Alright, the contraception question I asked you answered. That made some sense, so I can imagine why you don’t like gay activity or why you don’t do gay marriage.
But what about people who aren’t Catholic? They get divorced and do all kinds of other things that you don’t agree with. Why can’t two men get together and the state can call it marriage or whatever else they like? They do this sort of thing anyway about divorce, with a lot less arguments and protests from you guys.
True. And I think that one of the reasons that so many people are quite agitated about many different issues in our society today is that back when the changes were made, we didn’t protest or protest enough, thinking that one small change would not matter, or that what people did on the provacy of their own homes wouldn’t have much of an effect on society, etc.
Why should you care if other religions want to recognize gay marriage?
Back whrn birth control was starting to become acceptable and legal ( no Christian denomination thought it was all right til 1930 when the Episcopalians caved, and there were various legal restrictions for decades after that), the Catholic Church protested somewhat, but mostly a lot of theologians thought the Pill might be moral and by the time that was investigated and decided, a lot of Catholocs had already been told that they could use it. It was the 60s…
But when it was decided, it was through a statement by the Pope called Humanae Vitae. He predicted that no good would come to society if birth control were widely used: that families would break up and abortion become common.

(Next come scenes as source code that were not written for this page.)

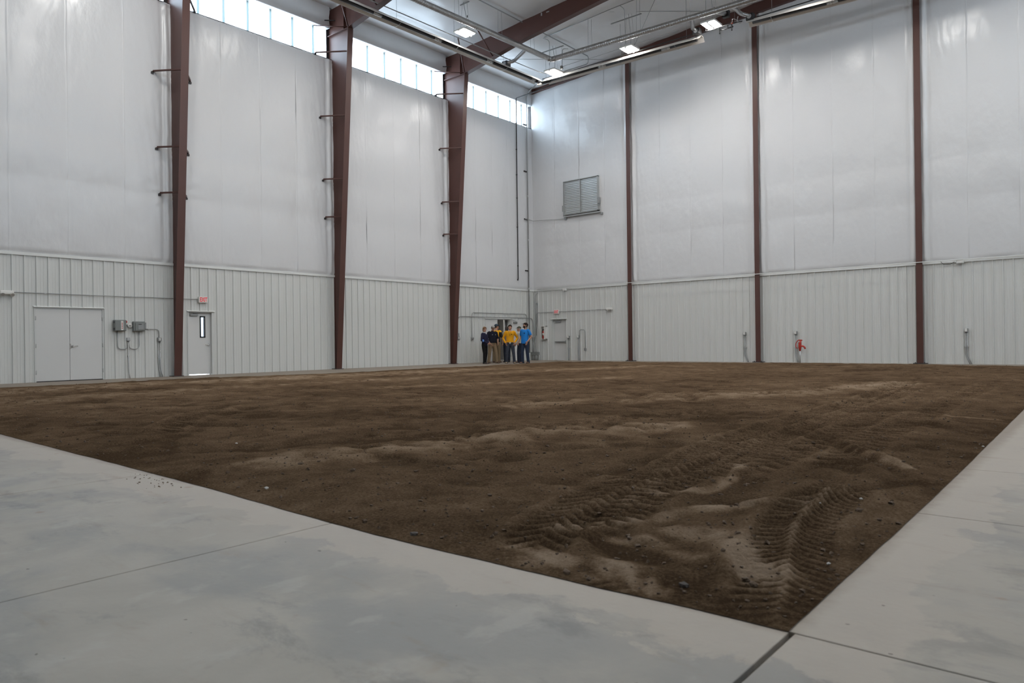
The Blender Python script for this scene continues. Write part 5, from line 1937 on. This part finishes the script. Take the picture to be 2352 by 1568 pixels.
make_person(dict(label='man in yellow long-sleeved shirt and black cap, hands in pockets, looking up', at=hand_at(1171.5, 33.1), h=1.79, face=40, wide=1.06,
                 feet=((.185, -.02), (-.165, -.04)), larm=((.345, .07, 1.16), (.215, -.075, .955)), rarm=((-.315, .06, 1.15), (-.205, -.085, .935)),
                 hand_l=dict(palm=(-1, .3, 0), curl=.5, dir=(-.35, -.25, -.9)), hand_r=dict(palm=(1, .3, 0), curl=.4, dir=(.3, -.15, -.95)),
                 hyaw=-8, hpitch=-26, trousers=denim_g, legw=1.04, top=[yellow], hem=.955, sleeve=1, shoes=tanboot, cap=blackcap, nape=darkhair, brim=1, belt=beltm, buckle=1, tucked=1,
                 extra=(('chest_logo', lambda Hm, sh, el, wr, sp: MB().cbox((.075, -.136, 1.335), (.055, .008, .024)).cbox((.085, -.137, 1.312), (.03, .008, .014)), blackc),
                        ('necklace', lambda Hm, sh, el, wr, sp: MB().tube([(-.055, -.085, 1.475), (-.045, -.118, 1.41), (-.015, -.136, 1.33), (.0, -.140, 1.29), (.012, -.136, 1.33), (.035, -.118, 1.41), (.05, -.085, 1.475)], .005, 6).sph((0, -.141, 1.275), .016, 8, 6), leather_d))))
make_person(dict(label='man in cream shirt and olive camouflage cap, turned to look down the hall', at=hand_at(1193, 34.2), h=1.72, face=-48, wide=1.0,
                 feet=((.09, -.06), (-.09, .04)), larm=((.27, -.01, 1.14), (.24, -.16, .93)), rarm=((-.27, -.01, 1.14), (-.22, -.17, .93)),
                 hand_l=dict(palm=(-1, 0, 0), curl=.6), hand_r=dict(palm=(1, 0, 0), curl=.6),
                 hyaw=-6, hpitch=0, trousers=denim_d, top=[cream], hem=.90, sleeve=1, collar=cream, shoes=leather, cap=camo, nape=greyhair, brim=1))
make_person(dict(label='bearded man in bright blue t-shirt and brown cap, hand in pocket, looking up', at=hand_at(1206, 32.95), h=1.86, face=2, wide=1.06, belly=.03,
                 feet=((.12, .06), (-.11, -.05)), larm=((.315, .05, 1.15), (.195, -.095, .945)), rarm=((-.275, .03, 1.14), (-.265, -.12, .92)),
                 hand_l=dict(palm=(-1, .3, 0), curl=.4, dir=(-.3, -.25, -.9)), hand_r=dict(palm=(1, 0, 0), curl=.7),
                 hyaw=-38, hpitch=-16, beard=1, trousers=denim, legw=1.08, top=[blue], hem=.86, sleeve=.62, top_name='t_shirt', shoes=leather, cap=browncap, nape=darkhair, brim=1, brimm=blackcap,
                 extra=(('chest_logo', lambda Hm, sh, el, wr, sp: MB().cbox((.07, -.140, 1.32), (.065, .008, .022)).cbox((.07, -.141, 1.297), (.03, .008, .014)), navy),)))
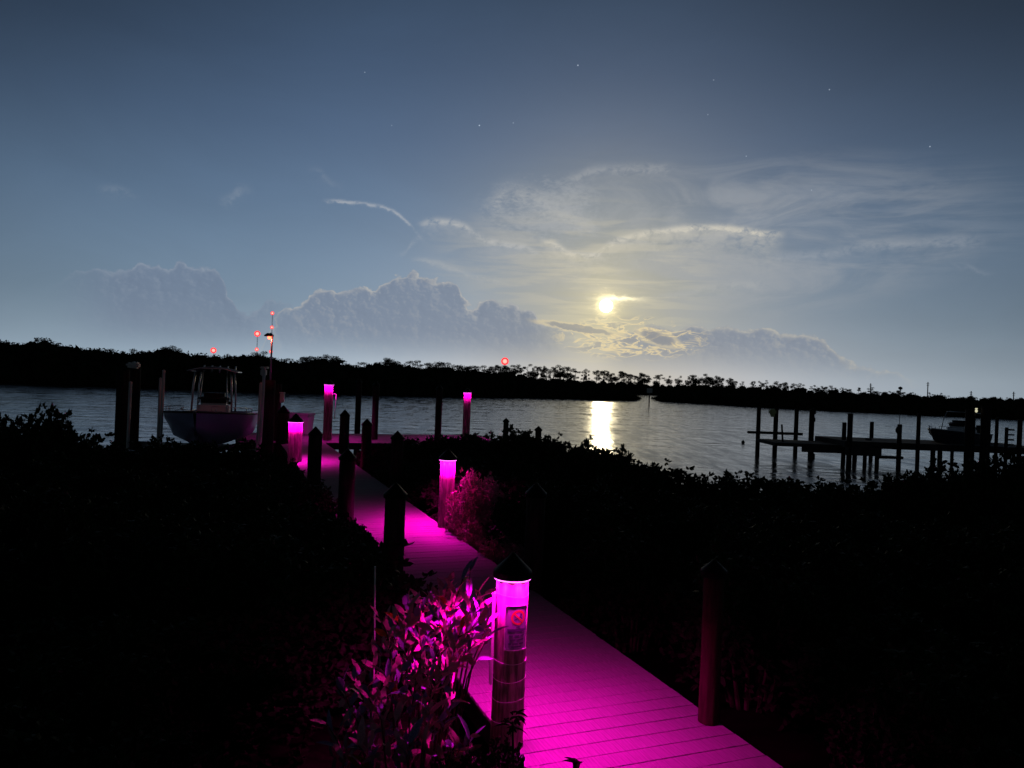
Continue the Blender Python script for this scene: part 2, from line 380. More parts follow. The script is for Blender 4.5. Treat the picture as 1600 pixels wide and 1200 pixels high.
def ball(bm, c, r, s=(1, 1, 1), sub=2):
    q = bmesh.ops.create_icosphere(bm, subdivisions=sub, radius=r)['verts']
    bmesh.ops.scale(bm, vec=s, verts=q); bmesh.ops.translate(bm, vec=c, verts=q)
def BM(): return bmesh.new()

# ------------------------------------------------------------------ setting: water, ground
bm = BM(); box(bm, (0, 2400, WATER - 2.0), (9000, 5200, 4.0)); obj('water', bm, M['water'], kind='structure')
gx = np.linspace(-40, 40, 90); gy = np.linspace(-8, 24, 50); vv = []; ff = []
for j, y in enumerate(gy):
    for i, x in enumerate(gx):
        s = 15.5 + 1.2 * math.sin(x * .45) + (2.0 if x > 6 else 0)
        z = -0.5 + .06 * math.sin(x * 2.1) * math.cos(y * 1.7) - 1.3 * min(1, max(0, (y - s + 3) / 4.5))
        if i in (0, 89) or j in (0,): z = -2
        vv.append((x, y, z))
for j in range(49):
    for i in range(89): a = j * 90 + i; ff.append((a, a + 1, a + 91, a + 90))
link('ground', pymesh('ground', vv, ff, True), M['soil'], kind='structure')

# ------------------------------------------------------------------ boardwalk
PLF, PRF = G(822, 1200), G(1225, 1200)
wd = Vector((ray(356, 584).x, ray(356, 584).y, 0)).normalized()       # walking direction
wn = Vector((wd.y, -wd.x, 0))                                         # to the right
wW = (PRF - PLF).dot(wn); wO = PLF + wn * (wW / 2)                    # centre line origin
wa = math.atan2(wd.y, wd.x)
def W(s, t, z=0.0):            # s along the walk, t to the right of its centre
    p = wO + wd * s + wn * t; return Vector((p.x, p.y, z))
def st(p):
    q = Vector((p[0], p[1], 0)) - Vector((wO.x, wO.y, 0)); return q.dot(wd), q.dot(wn)
S_END = st(G(512, 692))[0]
bw = thing('boardwalk', 'long grey plank boardwalk lit in magenta, running out to the water between the hedges', 'boardwalk', tuple(W(0, 0)), wa)
PITCH = 0.148
bm = BM(); box(bm, (0, 0, -.0125), (PITCH - .004, wW, .025), bev=.0025); me_pl = bpy.data.meshes.new('plank'); bm.to_mesh(me_pl); bm.free(); me_pl.materials.append(M['plank'])
k = 0; s = -1.4
while s < S_END:
    o = bpy.data.objects.new('plank', me_pl); COL.objects.link(o); o.parent = bw
    o.location = (s, random.uniform(-.003, .003), random.uniform(-.0012, .0012)); o.rotation_euler = (random.uniform(-.001, .001), random.uniform(-.006, .006), random.uniform(-.0015, .0015))
    s += PITCH
for t in (-wW / 2 + .06, 0, wW / 2 - .06):
    bm = BM(); box(bm, (S_END / 2 - .7, t, -.125), (S_END + 1.4, .05, .19)); obj('joist', bm, M['joist'], bw)

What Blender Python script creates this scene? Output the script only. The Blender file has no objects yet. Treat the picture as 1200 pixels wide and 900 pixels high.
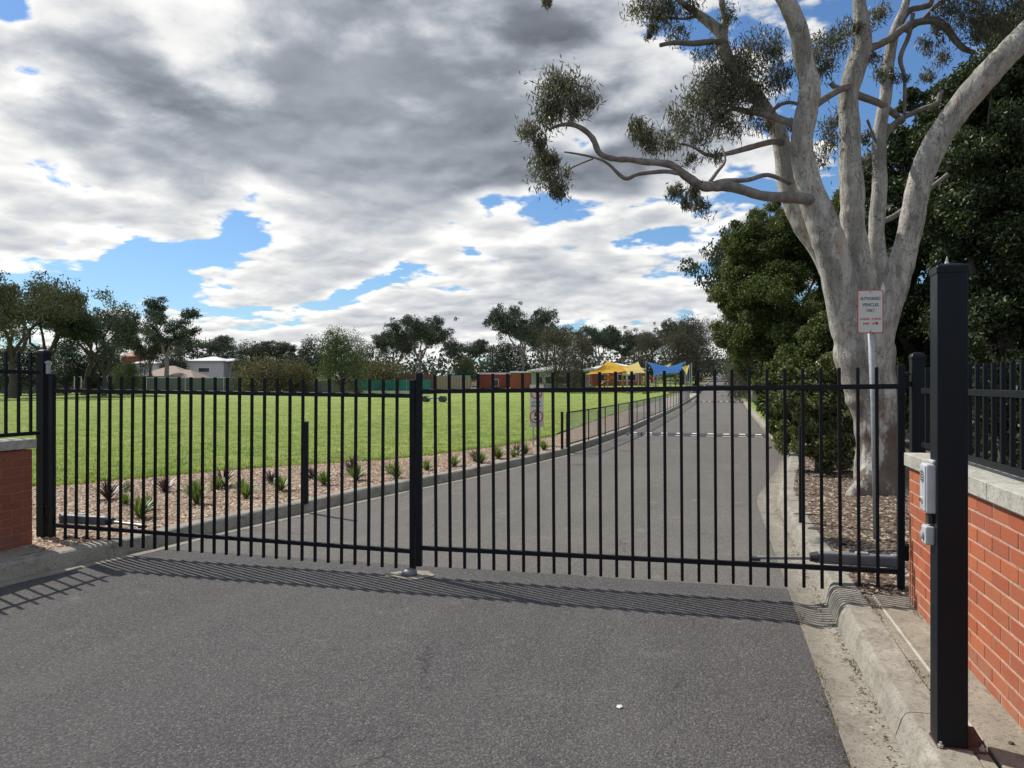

He really hit the nail on the head!
When society separates sex from children, things go horribly awry. When there is no natural consequence of having sex outside of marriage, when sex becomes “safe” from having children, well, there’s little risk to premarital sex, to extramarital sex, and families are unformed or broken.
Before the advent of fairly reliable birth control, marriage was not a bigger form of going steady accomapnied by a big party; marriage was the creation of a new family, the building block of society and the producer of society’s children.
For
those reasons, the law protected marriage and gave married people certain helps. There was family health insurance
because children, the future of society, were involved–maybe only in a theoretical way, but that was what marriage was about. There were tax breaks
because the married couple was making sacrifices benefical to society.
So the issue of homosexual “marriage” is spurious, aside from being unable truly to exist as a social institution since no children can result. Marriage is not about celebrating two people’s love. The government doesn’t give tax breaks because two people have decided to “make a commitment” only to each other.
Marriage is for bearing and raising children, but it has become terribly twisted in our contracepting society. So homosexual “marriage” is like a mockery of true marriage, devaluing it even further than we already have.
What about gay adoption? Why not allow it for limited cases, to see what effect it has, and if its a good idea overall, or not?
It is a bad idea to start making life-changing experents with children and see how they turn out, don’t you think? Adoption is for the benefit of the child involved, not the adults, and the government is supposed to protect the children, not put them into the position of guinea pigs, so we can see what happens and then change it back if it turns out to be a bad idea, because if it is a bad idea, then we’d know because of the harm to the vulnerable children we placed in that situation.